Last month, Pepsi Foods inked a deal with Punjab Agri Export Corporation, a Punjab government undertaking, for the cultivation of citrus fruits (mainly oranges) in the state, with the intention of developing a local raw material base for Tropicana, its fruit juice brand (at the moment, its fruit pulp comes from Brazil and Florida).

Under the agreement, Pepsi Foods will deploy a Tropicana agricultural research team to provide the technical knowhow, while the Punjab government provides the land for research. In the first phase, different citrus varieties will be imported and tested in quarantine plots for a year, following which demonstration plots will be developed at eight sites across the state. Commercial cultivation is likely to begin only three years later, at the earliest, if all goes well. The feasibility of cultivating other citrus varieties such as mandarins, lemons and grapefruit, is also under study. If the project hits off successfully, Punjab could emerge as the regional citrus-fruit sourcing base for much of Asia.

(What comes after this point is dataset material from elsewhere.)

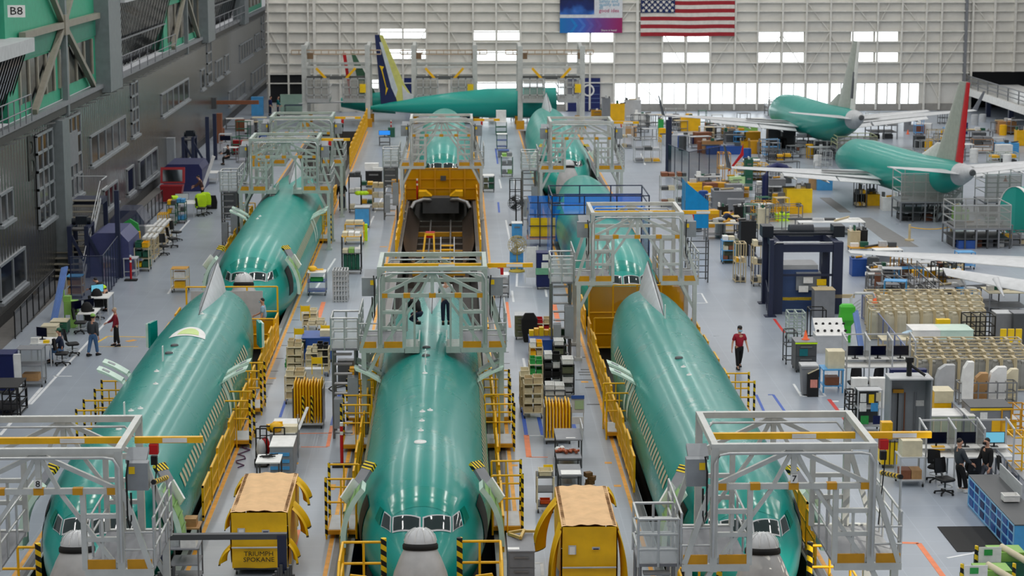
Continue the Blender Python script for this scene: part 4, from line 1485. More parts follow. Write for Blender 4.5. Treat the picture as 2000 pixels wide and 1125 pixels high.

Pepsi Foods’ seaweed farming idea is far more bewildering. Well, it’s a serious move. The company has obtained permission from the Tamil Nadu government to ‘cultivate’ a 10-km stretch along the sea front in the Palk Bay area towards Mandapam (Ramanathapuram district). The project, which is being technically supported by the Bhavnagar-based Central Salt and Marine Research Institute, began trials three years ago in the Gulf of Munnar. According to Abhiram Seth, Executive Director (Exports), Pepsi Foods, “Pepsi plans to expand the current 100 acres of cultivated area to 350 acres in the first phase, after submitting an environment impact assessment report for the Gulf of Munnar.”

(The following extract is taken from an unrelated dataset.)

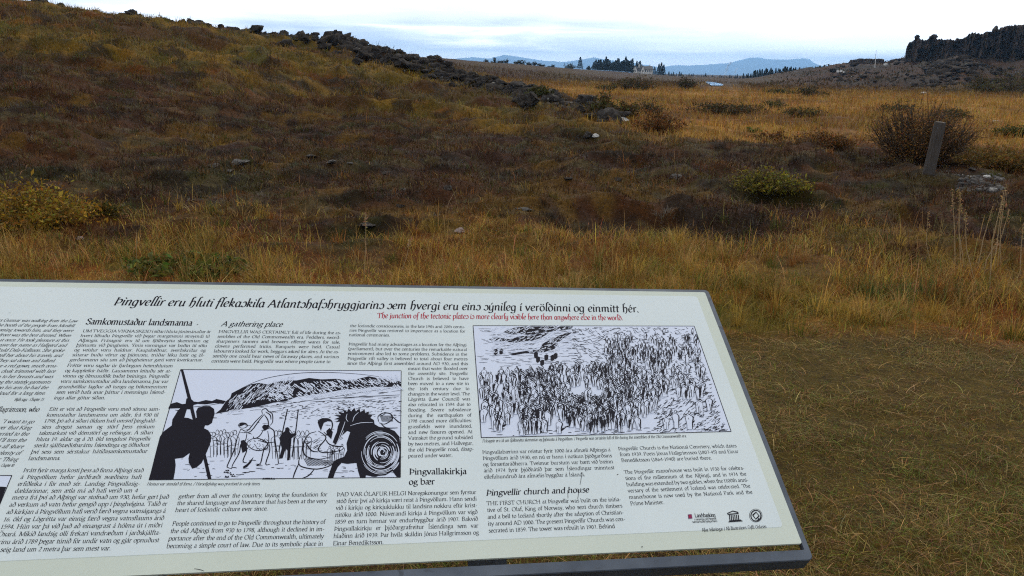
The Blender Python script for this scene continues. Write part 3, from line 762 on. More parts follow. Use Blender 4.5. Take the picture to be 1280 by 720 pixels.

But why seaweed? Of all things under the…er, water.

It’s like this. Seaweed is a good source of Carrageenan, a food-grade gelling agent that finds wide application in pet food, toothpaste, processed meat and dairy products. In other words, there is money in it -- if it can be cultivated cost-effectively. And the Tamil coastline fits the bill perfectly.

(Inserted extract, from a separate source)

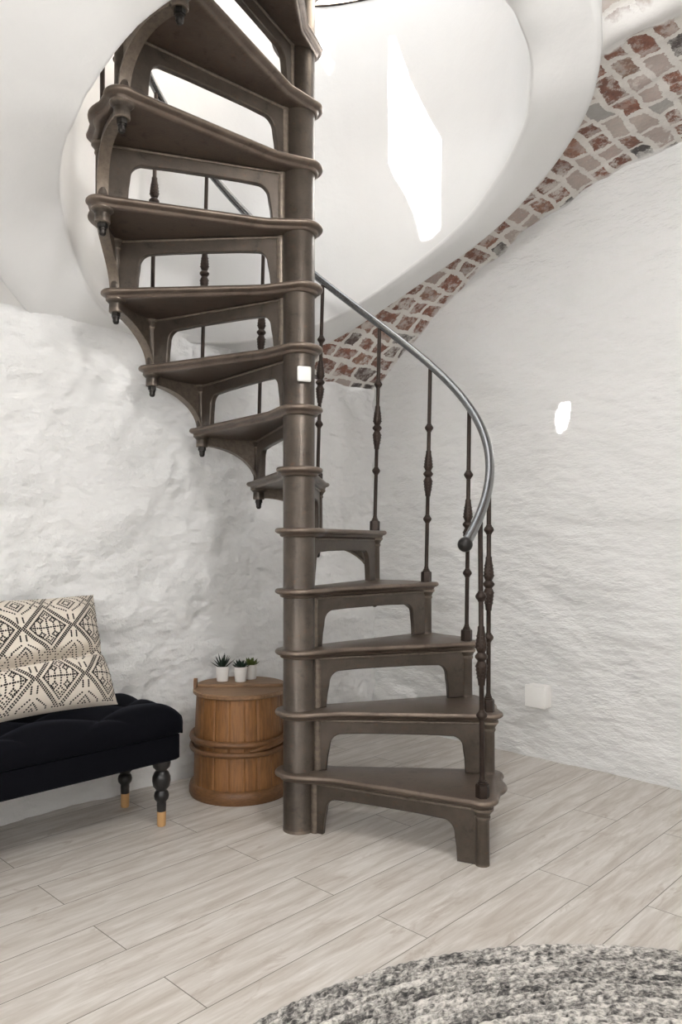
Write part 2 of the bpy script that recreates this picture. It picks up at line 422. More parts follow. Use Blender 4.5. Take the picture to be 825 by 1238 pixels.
# round stairwell shaft: thick plaster tube with a sloping soffit
_ai = [(-160, 2.02), (-151, 2.04), (-144, 2.058), (-133, 2.106), (-123, 2.19), (-111, 2.255), (-75, 2.36), (-38, 2.42), (-19, 2.39), (-12, 2.345), (2, 2.331), (19, 2.281), (34, 2.193), (54, 2.099), (71, 1.985), (85, 1.893), (110, 1.80), (135, 1.755), (161, 1.761), (166, 1.795), (175, 1.844), (182, 1.919), (189, 2.0)]
_ao = [(-174, 1.80), (-150, 1.95), (-130, 2.07), (-111, 2.22), (-75, 2.38), (-40, 2.45), (-25, 2.42), (-9, 2.364), (4, 2.35), (19, 2.311), (36, 2.217), (56, 2.114), (73, 1.968), (86, 1.84), (110, 1.76), (135, 1.70), (168, 1.706), (177, 1.751)]
def periodic(tab, smooth=6.0):
    a = np.array([t[0] for t in tab], float); z = np.array([t[1] for t in tab], float)
    g = np.arange(-180, 180, 1.0)
    zz = np.interp(g, np.concatenate([a - 360, a, a + 360])[np.argsort(np.concatenate([a - 360, a, a + 360]))], np.concatenate([z, z, z])[np.argsort(np.concatenate([a - 360, a, a + 360]))])
    k = np.exp(-0.5 * (np.arange(-20, 21) / smooth) ** 2); k /= k.sum()
    zz = np.convolve(np.concatenate([zz[-20:], zz, zz[:20]]), k, 'valid')
    return lambda deg: float(np.interp((deg + 180) % 360 - 180, np.append(g, 180), np.append(zz, zz[0])))
zin, zout = periodic(_ai), periodic(_ao)
SR = 0.745
so_r = periodic([(-178, 0.952), (-165, 1.0), (-145, 1.12), (-110, 1.18), (-75, 1.10), (-45, 0.98), (-30, 0.952), (0, 0.952), (90, 0.952), (170, 0.952)], 4.0)
b = MB(); NA = 240; rings = []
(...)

Pepsi Foods has already set up a pilot scale processing facility at Ramanathapuram, which will be converted into a full-scale processing unit once large-scale production begins. The project, which has already taken investment of over Rs 1 crore, as Seth claims, “is the first of its kind in India, and in terms of cost efficiency, clearly has an edge over the Philippines”, which has an 80 per cent share in the world’s seaweed production.

Overall, the objective of the two initiatives is to boost the firm’s agricultural exports from India, which are currently placed at over Rs 200 crore (around a tenth of its domestic revenues). The seaweed project alone could employ some 2,500 Indian villagers, to add to the 12,000-odd farmers that are employed by Pepsi on a contractual basis.

And it’s not just two states of India. The company’s contract farming projects cover about 6,000 acres of land in Punjab, as well as parts of Haryana, Karnataka, Andhra Pradesh, Tamil Nadu and Uttar Pradesh.

So that’s the story. That’s what India’s first new-wave multinational entrant has been doing, apart from flying kites, opening umbrellas, making cricketers vie with film stars and keeping loveboats afloat on Indian television. It’s all about value addition, for PepsiCo, whether it’s Bulandshahr or Budapest.